Probing new physics with compact objects
While terrestrial experiments have been very successful in establishing the standard model of physics, astrophysical compact objects, such as pulsars and black holes, serve as powerful natural labs for probing new physics on high-energy/density scales. These objects are dense and ubiquitous in the universe, often accompanied by extreme conditions like very high temperatures and intense magnetic fields. I am interested in exploring how these extreme conditions affect matter and fundamental forces, aiming to discover potential observable signatures they could imprint.
Dark matter theory and phenomenology
Ordinary matter constitutes a mere 16% of total matter in our universe, with the remaining 84% designated as dark matter. I seek to unveil the nature of dark matter by using the tools of cosmology, astrophysics and particle physics. Some key questions I would like to address include:
- How does dark matter form, evolve and finally lead to our present-day universe?
- How does dark matter interact with itself, ordinary matter and gravity?
- How to detect it?
To help answer these questions, I developed effective field theory and studied the interaction of dark matter via nontopological solitons, neutron stars, structure formation, gravitational waves, etc. Some of the techniques developed during my research can also be used for other areas such as axions and modified gravity.
Nonlinear dynamics and physics of solitons
The existence of solitons—stable, long-lived, and localized field configurations—is a generic prediction in many important physical scenarios, such as cosmic inflation and ultralight dark matter. They are also excellent targets for exploring the mathematical aspects of nonlinear dynamics. My research aims to understand:
- Nonlinear properties of a single soliton, including decay rates, polarization, quantum and general relativity effects, etc.
- The interactions between solitons and their surrounding environments.
- Applications of solitons in physics. For examples, they could form during the structure formation of our universe.

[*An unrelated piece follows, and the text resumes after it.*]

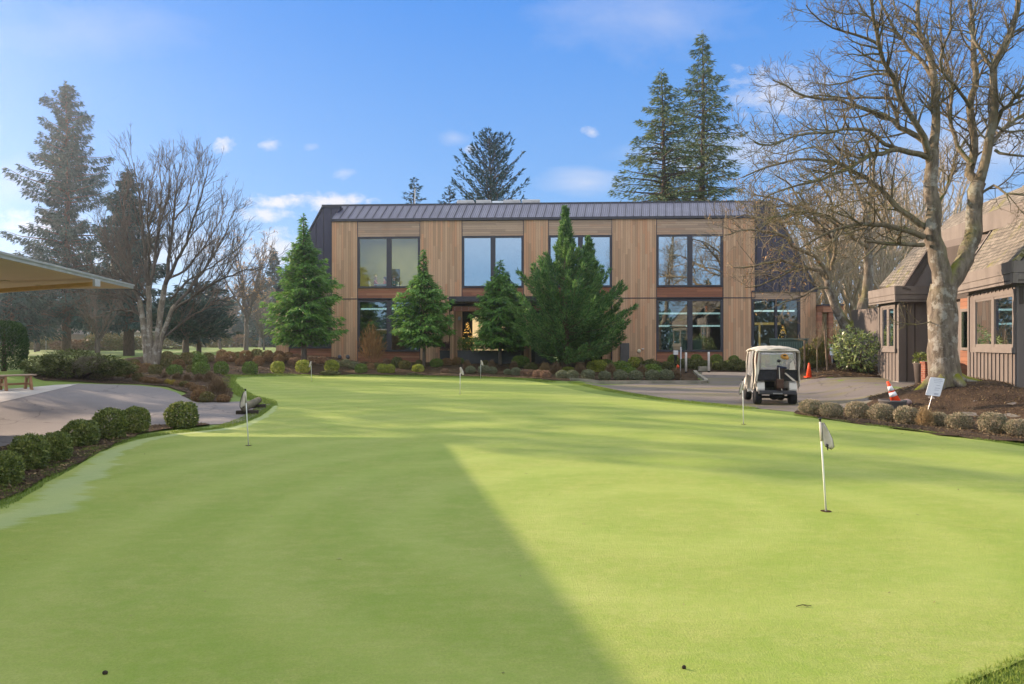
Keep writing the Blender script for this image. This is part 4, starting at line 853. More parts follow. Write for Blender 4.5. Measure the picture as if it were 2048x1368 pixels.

Here are some “photos” of vector solitons from 3+1-dimensional simulations [arXiv:2111.08700]:
Useful tools
- I developed the Mathematica package UnitConversion that allows the conversion of quantities between standard and natural units. Try it and free your hands!
- I developed the Mathematica package DMSolitonFinder that solves dark matter soliton profiles, which has been featured in the Staff Picks and Publication Materials columns on Wolfram Community.